### Required task
Output, word for word, every line from the start of the listing down to and including the line that contains "seat(-0.45,0.506,math.pi,-1,0.19)"; include nothing else.
>> BEGIN Dataset excerpt
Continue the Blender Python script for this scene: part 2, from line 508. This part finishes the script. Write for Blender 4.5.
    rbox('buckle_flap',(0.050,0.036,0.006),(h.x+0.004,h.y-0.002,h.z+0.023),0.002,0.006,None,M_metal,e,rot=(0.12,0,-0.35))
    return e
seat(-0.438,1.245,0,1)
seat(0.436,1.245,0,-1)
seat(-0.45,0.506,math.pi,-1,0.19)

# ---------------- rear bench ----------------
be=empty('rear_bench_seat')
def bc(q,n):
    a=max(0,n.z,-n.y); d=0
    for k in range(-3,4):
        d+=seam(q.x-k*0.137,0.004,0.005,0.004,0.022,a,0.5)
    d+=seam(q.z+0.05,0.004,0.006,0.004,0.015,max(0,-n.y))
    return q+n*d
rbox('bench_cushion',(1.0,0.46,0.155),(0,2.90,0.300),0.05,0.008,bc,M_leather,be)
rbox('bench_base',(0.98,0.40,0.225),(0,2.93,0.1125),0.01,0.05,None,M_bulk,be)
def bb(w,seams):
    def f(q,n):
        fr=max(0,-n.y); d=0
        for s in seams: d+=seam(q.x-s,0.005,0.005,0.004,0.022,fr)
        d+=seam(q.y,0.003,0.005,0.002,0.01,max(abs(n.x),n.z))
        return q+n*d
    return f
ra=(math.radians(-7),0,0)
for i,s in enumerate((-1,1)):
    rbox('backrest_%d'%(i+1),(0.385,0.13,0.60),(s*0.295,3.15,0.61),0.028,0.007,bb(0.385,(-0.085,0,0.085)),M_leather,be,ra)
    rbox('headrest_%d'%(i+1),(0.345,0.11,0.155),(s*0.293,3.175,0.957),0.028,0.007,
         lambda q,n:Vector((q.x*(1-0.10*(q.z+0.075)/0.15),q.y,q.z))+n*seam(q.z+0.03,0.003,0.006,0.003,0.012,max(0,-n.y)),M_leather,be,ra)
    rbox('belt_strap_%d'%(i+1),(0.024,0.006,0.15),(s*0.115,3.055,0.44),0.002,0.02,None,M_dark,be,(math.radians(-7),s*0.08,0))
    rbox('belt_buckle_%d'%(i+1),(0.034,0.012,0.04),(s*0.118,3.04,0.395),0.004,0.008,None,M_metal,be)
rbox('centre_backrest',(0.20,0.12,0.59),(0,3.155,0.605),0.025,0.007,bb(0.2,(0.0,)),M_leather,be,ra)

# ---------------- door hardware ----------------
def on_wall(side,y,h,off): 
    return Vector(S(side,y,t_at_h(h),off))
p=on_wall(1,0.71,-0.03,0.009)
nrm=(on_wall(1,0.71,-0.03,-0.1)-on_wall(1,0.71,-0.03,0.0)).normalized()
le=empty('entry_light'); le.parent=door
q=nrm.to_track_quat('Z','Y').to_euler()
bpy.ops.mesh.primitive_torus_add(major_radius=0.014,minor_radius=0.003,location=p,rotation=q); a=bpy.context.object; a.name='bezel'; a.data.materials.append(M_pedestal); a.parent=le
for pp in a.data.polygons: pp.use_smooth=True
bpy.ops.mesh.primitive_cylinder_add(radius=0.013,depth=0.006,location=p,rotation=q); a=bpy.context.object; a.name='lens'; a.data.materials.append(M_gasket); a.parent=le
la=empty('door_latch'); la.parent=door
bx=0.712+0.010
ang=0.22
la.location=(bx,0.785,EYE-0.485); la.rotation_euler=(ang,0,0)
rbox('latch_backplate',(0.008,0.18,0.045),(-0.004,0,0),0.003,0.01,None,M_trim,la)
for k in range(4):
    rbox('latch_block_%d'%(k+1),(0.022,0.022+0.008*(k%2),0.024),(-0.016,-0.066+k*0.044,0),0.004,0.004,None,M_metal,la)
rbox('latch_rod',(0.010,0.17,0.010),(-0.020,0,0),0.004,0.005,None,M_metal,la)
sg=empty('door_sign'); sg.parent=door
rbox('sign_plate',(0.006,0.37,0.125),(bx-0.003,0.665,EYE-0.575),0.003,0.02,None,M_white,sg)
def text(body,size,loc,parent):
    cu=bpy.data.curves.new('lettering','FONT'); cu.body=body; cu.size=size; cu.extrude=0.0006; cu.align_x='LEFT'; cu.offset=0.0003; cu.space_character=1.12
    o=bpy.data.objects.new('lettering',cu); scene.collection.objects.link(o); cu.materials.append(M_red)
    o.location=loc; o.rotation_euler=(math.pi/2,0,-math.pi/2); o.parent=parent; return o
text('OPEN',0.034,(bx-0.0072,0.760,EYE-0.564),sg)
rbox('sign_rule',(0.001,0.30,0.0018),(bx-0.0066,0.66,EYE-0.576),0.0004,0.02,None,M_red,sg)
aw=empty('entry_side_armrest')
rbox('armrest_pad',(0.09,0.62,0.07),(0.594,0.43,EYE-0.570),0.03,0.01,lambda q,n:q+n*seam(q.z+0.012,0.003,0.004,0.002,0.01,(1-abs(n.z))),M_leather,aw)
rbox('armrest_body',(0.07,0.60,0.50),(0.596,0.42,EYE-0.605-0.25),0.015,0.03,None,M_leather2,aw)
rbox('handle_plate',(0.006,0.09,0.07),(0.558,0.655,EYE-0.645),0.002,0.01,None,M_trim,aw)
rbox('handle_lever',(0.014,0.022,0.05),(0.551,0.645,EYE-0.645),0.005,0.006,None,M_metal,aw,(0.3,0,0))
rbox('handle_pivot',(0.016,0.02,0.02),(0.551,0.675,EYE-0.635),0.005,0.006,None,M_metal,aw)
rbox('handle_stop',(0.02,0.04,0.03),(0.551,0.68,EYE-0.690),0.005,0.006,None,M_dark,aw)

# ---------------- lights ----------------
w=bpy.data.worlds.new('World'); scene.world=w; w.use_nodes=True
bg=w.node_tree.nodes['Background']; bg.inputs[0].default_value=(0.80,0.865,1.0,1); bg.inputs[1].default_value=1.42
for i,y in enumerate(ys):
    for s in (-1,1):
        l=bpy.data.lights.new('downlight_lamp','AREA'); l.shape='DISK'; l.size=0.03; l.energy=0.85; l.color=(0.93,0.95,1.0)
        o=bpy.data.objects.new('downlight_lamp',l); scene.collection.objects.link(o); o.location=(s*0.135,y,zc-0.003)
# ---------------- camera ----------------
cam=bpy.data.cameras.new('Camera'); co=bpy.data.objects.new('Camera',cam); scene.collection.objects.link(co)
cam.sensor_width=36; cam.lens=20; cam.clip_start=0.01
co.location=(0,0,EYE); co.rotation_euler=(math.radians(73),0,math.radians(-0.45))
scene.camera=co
>> END Dataset excerpt
### Exercise response
Continue the Blender Python script for this scene: part 2, from line 508. This part finishes the script. Write for Blender 4.5.
    rbox('buckle_flap',(0.050,0.036,0.006),(h.x+0.004,h.y-0.002,h.z+0.023),0.002,0.006,None,M_metal,e,rot=(0.12,0,-0.35))
    return e
seat(-0.438,1.245,0,1)
seat(0.436,1.245,0,-1)
seat(-0.45,0.506,math.pi,-1,0.19)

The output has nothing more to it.